Updated

Democratic leaders hit the TV airwaves Sunday to defend President Obama's economic recovery efforts and to attack Mitt Romney’s public- and private-sector record, while also trying to divert the focus to the Republican challenger’s personal finances.

Democrat Rep. Debbie Wasserman Schultz repeated what Democratic leaders and Obama campaign officials have said for months, amid disappointing federal unemployment reports, that the private sector has added jobs for 28 straight months.

“We need to continue to make more progress obviously,” Schultz, D-Fla., Democratic National Committee chairman, said on "Fox News Sunday." “We haven't (gone) far enough."

Reince Priebus, Republican National Committee chairman, responded on the show by saying the country has roughly 500,000 less jobs that it did four years ago.

“I don’t know if (Schultz) is on vacation in New Hampshire or on Mars,” he said. “This president cannot fulfill a promise. (Supporters) are living in a fantasy world.”

Schultz and Maryland Gov.

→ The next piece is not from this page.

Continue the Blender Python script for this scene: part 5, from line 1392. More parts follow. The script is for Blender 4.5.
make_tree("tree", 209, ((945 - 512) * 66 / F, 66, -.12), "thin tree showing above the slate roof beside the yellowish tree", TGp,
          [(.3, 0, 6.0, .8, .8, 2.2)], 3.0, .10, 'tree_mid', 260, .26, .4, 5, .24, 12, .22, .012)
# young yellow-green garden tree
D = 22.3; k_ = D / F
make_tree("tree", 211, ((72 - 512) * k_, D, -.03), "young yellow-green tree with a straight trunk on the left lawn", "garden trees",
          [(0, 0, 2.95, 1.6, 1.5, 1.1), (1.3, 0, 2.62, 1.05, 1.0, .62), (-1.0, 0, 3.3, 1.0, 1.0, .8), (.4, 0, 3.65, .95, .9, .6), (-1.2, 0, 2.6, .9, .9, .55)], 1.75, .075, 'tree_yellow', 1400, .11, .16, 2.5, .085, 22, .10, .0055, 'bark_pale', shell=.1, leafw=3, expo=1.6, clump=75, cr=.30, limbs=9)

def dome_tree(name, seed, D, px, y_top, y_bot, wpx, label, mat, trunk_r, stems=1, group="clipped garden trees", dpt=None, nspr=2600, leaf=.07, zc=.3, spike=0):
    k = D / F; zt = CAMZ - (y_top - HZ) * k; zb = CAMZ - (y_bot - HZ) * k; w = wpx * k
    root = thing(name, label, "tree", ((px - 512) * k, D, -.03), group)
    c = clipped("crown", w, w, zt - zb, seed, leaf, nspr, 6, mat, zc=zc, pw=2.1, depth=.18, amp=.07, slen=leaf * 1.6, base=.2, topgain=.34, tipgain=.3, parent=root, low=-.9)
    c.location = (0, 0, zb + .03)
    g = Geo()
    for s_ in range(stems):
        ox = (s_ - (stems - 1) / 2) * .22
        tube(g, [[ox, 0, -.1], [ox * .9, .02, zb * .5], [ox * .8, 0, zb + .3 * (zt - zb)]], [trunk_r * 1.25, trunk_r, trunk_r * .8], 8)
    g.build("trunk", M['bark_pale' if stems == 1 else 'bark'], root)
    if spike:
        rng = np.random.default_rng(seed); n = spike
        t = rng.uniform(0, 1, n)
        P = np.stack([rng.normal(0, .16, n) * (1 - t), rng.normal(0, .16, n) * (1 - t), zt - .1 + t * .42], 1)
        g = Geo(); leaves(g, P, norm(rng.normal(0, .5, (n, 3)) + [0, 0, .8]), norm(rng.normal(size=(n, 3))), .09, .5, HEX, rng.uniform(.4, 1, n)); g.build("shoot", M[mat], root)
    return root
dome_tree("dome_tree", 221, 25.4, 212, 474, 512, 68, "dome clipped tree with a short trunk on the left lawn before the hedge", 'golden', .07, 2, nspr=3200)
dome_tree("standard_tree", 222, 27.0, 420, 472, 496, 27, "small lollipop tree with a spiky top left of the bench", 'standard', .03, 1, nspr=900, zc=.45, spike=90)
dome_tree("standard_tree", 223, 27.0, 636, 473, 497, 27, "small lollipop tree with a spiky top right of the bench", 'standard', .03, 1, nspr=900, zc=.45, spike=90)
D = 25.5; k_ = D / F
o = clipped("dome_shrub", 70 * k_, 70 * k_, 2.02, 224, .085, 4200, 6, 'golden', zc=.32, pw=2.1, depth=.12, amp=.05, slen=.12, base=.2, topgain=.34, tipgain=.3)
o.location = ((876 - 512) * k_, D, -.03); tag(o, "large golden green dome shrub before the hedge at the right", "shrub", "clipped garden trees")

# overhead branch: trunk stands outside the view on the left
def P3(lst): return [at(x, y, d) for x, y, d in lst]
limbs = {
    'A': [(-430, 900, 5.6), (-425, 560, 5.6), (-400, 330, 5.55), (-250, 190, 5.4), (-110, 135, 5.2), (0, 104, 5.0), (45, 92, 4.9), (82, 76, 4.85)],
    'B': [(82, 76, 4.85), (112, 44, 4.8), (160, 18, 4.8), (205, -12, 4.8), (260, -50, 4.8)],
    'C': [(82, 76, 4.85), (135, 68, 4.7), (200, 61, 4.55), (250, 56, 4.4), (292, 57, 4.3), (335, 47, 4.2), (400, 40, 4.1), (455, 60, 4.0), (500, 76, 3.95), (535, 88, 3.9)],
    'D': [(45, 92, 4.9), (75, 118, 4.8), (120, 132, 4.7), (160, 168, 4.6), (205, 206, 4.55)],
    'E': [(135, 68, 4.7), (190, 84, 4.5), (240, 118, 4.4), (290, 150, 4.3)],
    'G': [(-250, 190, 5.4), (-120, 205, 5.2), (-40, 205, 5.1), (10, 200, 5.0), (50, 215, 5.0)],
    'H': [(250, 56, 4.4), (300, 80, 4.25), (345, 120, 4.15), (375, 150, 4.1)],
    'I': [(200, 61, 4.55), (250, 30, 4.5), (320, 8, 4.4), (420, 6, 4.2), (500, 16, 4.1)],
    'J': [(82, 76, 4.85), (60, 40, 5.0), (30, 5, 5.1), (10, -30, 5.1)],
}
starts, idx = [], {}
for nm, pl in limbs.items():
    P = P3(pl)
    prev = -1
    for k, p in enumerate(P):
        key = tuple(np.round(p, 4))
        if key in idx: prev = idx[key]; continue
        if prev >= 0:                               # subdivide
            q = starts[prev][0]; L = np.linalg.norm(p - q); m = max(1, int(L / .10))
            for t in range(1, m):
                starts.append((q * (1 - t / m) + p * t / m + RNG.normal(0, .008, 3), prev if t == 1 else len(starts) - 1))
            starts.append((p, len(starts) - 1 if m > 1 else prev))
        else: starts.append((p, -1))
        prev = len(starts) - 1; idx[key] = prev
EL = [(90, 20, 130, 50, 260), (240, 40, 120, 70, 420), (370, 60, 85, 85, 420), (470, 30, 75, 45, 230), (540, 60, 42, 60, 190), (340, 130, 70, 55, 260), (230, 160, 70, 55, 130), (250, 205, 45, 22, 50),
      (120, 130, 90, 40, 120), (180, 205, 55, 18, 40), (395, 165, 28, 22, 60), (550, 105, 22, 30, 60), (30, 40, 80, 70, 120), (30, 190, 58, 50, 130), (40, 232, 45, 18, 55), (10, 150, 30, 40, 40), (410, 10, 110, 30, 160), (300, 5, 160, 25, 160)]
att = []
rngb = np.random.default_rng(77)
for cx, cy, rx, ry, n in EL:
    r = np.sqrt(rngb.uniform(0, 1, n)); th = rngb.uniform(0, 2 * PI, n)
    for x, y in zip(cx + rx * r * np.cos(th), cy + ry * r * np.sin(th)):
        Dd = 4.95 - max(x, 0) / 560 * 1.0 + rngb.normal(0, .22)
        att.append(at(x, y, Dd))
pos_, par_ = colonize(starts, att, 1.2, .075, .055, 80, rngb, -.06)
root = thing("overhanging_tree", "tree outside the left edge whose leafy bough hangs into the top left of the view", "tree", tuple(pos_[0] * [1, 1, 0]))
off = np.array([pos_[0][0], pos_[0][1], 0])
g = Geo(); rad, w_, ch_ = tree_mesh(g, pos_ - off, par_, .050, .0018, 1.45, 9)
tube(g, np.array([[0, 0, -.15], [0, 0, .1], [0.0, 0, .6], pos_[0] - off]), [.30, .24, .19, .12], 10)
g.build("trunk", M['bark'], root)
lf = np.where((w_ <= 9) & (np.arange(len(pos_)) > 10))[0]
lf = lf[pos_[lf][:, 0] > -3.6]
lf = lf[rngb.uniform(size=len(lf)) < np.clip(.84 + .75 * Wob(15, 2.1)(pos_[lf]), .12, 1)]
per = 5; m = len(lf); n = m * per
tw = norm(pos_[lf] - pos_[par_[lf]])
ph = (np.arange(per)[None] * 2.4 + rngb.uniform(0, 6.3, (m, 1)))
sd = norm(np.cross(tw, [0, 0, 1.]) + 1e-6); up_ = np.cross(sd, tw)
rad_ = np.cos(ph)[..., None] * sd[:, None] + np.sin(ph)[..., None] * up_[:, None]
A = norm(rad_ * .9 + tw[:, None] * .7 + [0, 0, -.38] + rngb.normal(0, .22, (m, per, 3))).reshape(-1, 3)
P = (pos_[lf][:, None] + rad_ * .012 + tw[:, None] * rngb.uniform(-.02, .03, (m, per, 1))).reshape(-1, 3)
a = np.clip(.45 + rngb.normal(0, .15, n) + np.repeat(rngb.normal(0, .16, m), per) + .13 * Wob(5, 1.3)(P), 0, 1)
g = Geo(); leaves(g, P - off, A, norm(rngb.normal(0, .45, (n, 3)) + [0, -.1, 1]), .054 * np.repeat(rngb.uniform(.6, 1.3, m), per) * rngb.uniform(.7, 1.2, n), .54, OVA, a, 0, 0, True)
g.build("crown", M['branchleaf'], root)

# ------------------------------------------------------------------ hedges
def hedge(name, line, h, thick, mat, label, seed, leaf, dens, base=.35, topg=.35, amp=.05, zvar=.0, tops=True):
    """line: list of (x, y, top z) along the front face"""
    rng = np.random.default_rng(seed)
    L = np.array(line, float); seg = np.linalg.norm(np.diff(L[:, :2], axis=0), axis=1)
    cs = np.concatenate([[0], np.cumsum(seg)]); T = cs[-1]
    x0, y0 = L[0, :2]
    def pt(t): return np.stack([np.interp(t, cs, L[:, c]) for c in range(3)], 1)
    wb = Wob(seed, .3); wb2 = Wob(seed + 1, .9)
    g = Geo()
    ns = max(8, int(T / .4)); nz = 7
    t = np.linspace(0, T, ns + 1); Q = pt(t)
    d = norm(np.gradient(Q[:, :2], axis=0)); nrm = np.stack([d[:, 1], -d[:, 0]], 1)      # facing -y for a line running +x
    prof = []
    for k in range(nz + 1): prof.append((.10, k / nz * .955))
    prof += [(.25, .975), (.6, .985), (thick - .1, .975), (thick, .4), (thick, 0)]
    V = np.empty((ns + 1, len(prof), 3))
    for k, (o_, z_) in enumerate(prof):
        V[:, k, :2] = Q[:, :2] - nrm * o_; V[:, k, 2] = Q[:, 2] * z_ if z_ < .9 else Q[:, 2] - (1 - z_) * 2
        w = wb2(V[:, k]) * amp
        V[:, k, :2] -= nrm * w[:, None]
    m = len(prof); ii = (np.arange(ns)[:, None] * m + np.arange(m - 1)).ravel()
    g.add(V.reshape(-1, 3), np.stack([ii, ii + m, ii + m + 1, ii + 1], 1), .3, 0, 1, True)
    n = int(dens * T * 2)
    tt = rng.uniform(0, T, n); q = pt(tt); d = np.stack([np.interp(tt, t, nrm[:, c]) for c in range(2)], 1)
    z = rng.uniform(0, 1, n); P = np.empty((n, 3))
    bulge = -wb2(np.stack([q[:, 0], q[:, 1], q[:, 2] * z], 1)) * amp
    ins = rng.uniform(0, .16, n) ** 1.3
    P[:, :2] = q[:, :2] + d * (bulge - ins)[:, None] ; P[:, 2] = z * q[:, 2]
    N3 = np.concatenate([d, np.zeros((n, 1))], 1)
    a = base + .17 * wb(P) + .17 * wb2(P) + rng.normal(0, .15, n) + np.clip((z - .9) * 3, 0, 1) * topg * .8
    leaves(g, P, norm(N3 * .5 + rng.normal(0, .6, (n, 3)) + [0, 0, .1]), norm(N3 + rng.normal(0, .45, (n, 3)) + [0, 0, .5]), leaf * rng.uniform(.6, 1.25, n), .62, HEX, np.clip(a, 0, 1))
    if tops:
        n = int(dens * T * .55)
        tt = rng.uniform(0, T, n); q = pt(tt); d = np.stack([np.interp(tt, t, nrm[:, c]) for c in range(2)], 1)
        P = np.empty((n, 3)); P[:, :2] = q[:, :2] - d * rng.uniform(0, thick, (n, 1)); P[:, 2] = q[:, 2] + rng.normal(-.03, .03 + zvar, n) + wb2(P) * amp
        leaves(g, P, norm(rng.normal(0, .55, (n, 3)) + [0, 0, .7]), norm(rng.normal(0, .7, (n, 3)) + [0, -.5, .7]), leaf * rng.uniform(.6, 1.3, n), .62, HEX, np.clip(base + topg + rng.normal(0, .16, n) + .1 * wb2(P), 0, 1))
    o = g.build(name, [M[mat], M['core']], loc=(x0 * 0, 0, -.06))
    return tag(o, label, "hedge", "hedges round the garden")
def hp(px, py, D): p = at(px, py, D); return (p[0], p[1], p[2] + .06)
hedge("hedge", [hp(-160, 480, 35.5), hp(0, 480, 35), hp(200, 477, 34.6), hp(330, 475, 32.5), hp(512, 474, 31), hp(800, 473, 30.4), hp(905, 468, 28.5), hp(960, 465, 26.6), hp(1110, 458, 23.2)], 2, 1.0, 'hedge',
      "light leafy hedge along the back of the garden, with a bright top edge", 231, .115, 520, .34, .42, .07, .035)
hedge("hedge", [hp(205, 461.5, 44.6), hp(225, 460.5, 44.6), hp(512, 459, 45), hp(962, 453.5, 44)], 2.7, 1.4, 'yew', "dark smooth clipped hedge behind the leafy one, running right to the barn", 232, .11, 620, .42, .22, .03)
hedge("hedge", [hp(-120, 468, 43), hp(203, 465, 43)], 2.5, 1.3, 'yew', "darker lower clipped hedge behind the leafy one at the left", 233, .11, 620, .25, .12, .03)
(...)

Martin O’Malley also tried to continue to make Romney’s offshore accounts an election-year issue.

“Why does an American businessman need a Swiss bank account?” asked Schultz, who also suggested Romney as Massachusetts governor was not a remarkable jobs creator.

O’Malley, a Democrat, alternately homed in on Romney’s finances and defended Obama, two days after a U.S. jobs report showed the national unemployment rate stuck at 8.2 percent.

“What (Obama) owns is the responsibility for digging us out of a hole,” O’Malley said on ABC’s “This Week.”

He also said Romney wants to “make it even easier” for wealthy Americans to pay less taxes and that he wants to outsource jobs -- as critics have argued Romney did as co-founder of the Bain Capital asset management firm.

O’Malley suggested that electing Romney would be a return to the “record spending” of the Bush administration and said Romney needs to answer to Americans about his overseas finances.

Kevin Madden, a Romney spokesman, rejected the argument that such holdings give Romney a tax advantage.

“He hasn’t paid a penny less in taxes by virtue of where these funds are domiciled,” Madden said in statement read on "Fox News Sunday." “His liability is exactly the same as if he held the fund investments directly in the U.S. As a U.S. citizen, he is accountable for U.S. taxes. Some investments in some foreign countries can be tax havens. But Mitt Romney does not hold any such investments.”

Obama strategist Robert Gibbs said on “State of the Union” that Romney’s slogan is “Believe in America,” but it should be “Business in Bermuda.”